Have you ever been like the girl in this story?  Have you been the person who people pushed, taunted, made fun of, harassed, whispered about, yelled at, or mocked?  How did you respond?  Or if you haven’t experienced it, how do you think you would respond?

Just before Jesus was killed on the cross, He was mocked too.  Matthew 26:67-68 says that people “spit in his face and struck him with their fists.  Others slapped him and said, ‘Prophesy to us, Christ.
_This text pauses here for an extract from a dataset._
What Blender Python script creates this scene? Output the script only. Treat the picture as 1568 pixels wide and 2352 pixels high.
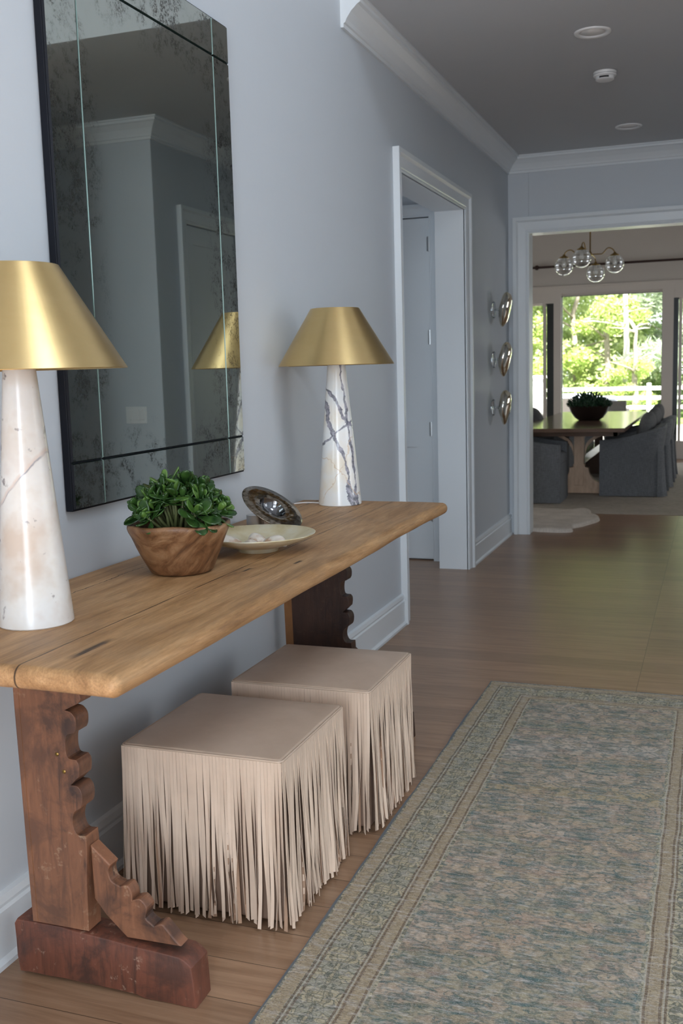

Who hit you?’”  Later, a different group of people ”stripped him and put a scarlet robe on him [symbolizing royalty], and then twisted together a crown of thorns and set it on his head.  They put a staff in his right hand and knelt in front of him and mocked him. ‘Hail, king of the Jews!’ they said.  They spit on him, and took the staff and struck him on the head again and again.” (Matthew 27:28-30)

What would you have done in that situation?  If it had been me, I don’t know.  I might have been sobbing and begging them to stop.  I might have been angry and tried to lash out.  But Jesus, as He is dying on the cross prays, “Father, forgive them, for they do not know what they are doing.” (Luke 23:34)  Wow.  After being spit on, beaten, mocked, having thorns driven into His forehead, and hung on a cross with spikes driven through His wrists and feet, He asks for their forgiveness…?  If that’s what Jesus means by “love your enemies” (Luke 6:27), then I’m not sure I am up to the task.  It certainly gives us something to work toward.

If you have been the victim of bullying, teasing, or mocking at school or anywhere else, I am so sorry.  Know that you are not alone and that here, we know that your pain is real and justified.  Since we cannot control other people but only the way we respond, I pray that God will give you the strength to love as Jesus did here, to respond with kindness, even when it is not returned to you.